Nénesse, c’est son nom d’artiste. Musicien, comédien, humoriste patoisant, le calaisien François Dubout assure aussi le spectacle sur la scène politique régionale depuis 30 ans. Inclassable. Insaisissable. Homme de droite, ancien élu FN, il est tête de liste de "Debout les Ch’ti".
Difficile de ne pas sympathiser avec François Dubout. Il fait partie de ces personnes qui, dès la première rencontre, vous donnent au bout de cinq minutes l’impression d’être en face d’une vieille connaissance. C’est indéniable : il a le sens du contact. Courtois. Chaleureux. De l’entregent. Conteur hors-pair. L’homme politique n’est jamais loin de l’homme des one-man-shows. Il "sent" son interlocuteur comme il sent une salle de spectacle. Nénesse est drôle ; François Dubout est un drôle de personnage.

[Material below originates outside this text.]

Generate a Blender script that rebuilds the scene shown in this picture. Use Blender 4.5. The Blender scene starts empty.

Il est tout et son contraire. Il se dit fidèle à ses convictions, celles d’un gaulliste souverainiste, droite dure, disciplinée, férocement anti-communiste. Et pourtant, il n’a fait que passer d’un parti à l’autre, de près ou de loin : le Parti Radical Valoisien, les centristes de l’UDF, le Rassemblement du Peuple Français de Charles Pasqua, le Front National, le Parti de la France de Carl Lang, le Centre National des Indépendants et Paysans, Debout La France de Nicolas Dupont-Aignan.

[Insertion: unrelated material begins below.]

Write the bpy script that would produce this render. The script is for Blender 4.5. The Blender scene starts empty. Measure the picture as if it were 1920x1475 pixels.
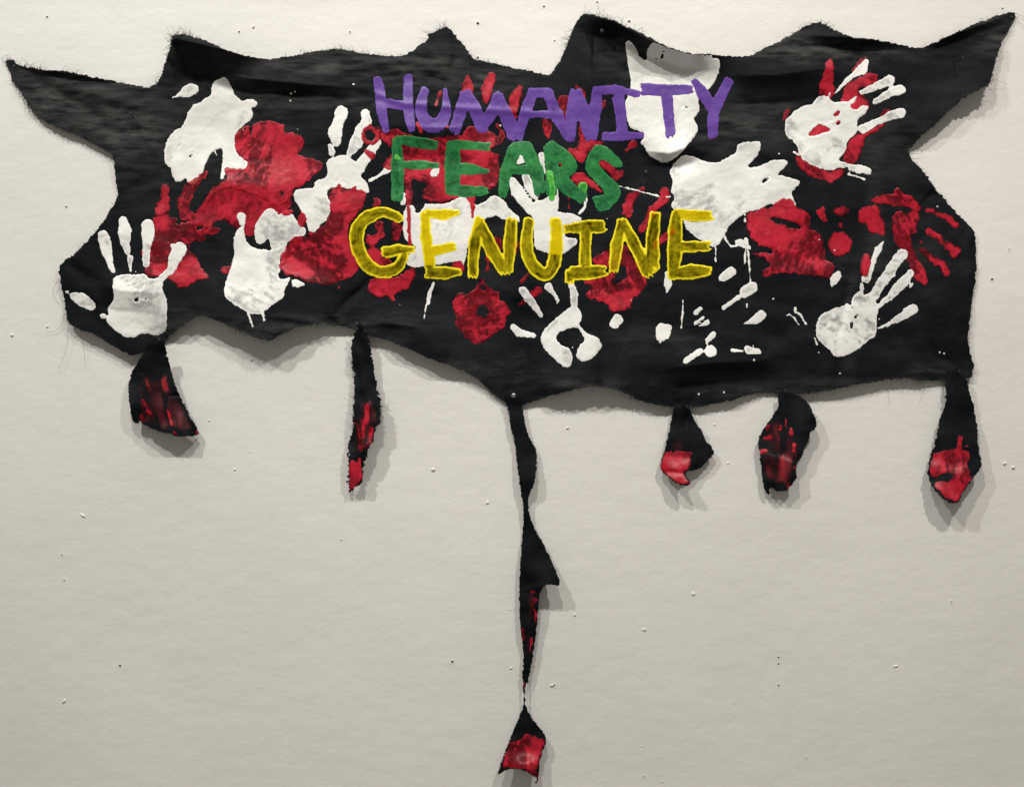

Il a dérivé du centre vers l’extrême-droite, lui le fils d’un résistant arrêté, torturé, déporté. Il a défendu les couleurs de formations franchement réactionnaires et sectaires, lui qui est marié à une étrangère et se montre plutôt tolérant sur les questions sociétales. Il passe au lance-flamme le bilan du maire socialiste de Coulogne puis se désiste en sa faveur. Il défend sa région et sa langue avec acharnement mais tente de se faire élire dans l’Ain. Sur scène, il y a celui qui raconte des histoires grivoises et franchouillardes ; et l’autre qui joue du basson dans un grand orchestre symphonique. François Dubout est un couteau suisse. Un multicarte. Un touche-à-tout. Curieux de tout. Quitte à se perdre parfois en route.
Votez pour mi
Cette fois, François Dubout mène dans les Hauts-de-France une liste intitulée "Debout les Ch’ti, les picards et les flamands !" Son slogan : "Voter pour mi, ch’est voter pour ti. Cha ne mange pas d’pain et cha fait du bien !"
Il connaît la musique. Les élections, François Dubout en a quelques-unes à son actif. Législatives à Boulogne (1997) et à Saint-Pol-sur-Ternoise (2000). Municipales à Saint-Omer (2001) et Calais (2008 et 2014), Coulogne (mars 2020) et Pont d’Ain (octobre 2020). Régionales dans le Nord-Pas de Calais (2004, 2010, 2015). Cette fois, il est persuadé que sa notoriété va enfin payer. "J’ai vendu deux millions de disques, affirme-t-il. Mon premier 45tours, "La drague à Nénesse", s’est vendu à 875 000 exemplaires. J’ai fait jusqu’à 150 galas par an, durant des décennies. Pour ces élections régionales, ce n’est pas François Dubout qui se présente, c’est Nénesse. Nénesse, tout le monde connaît. Si j’avais fait comme ça en 2010, j’aurai été élu."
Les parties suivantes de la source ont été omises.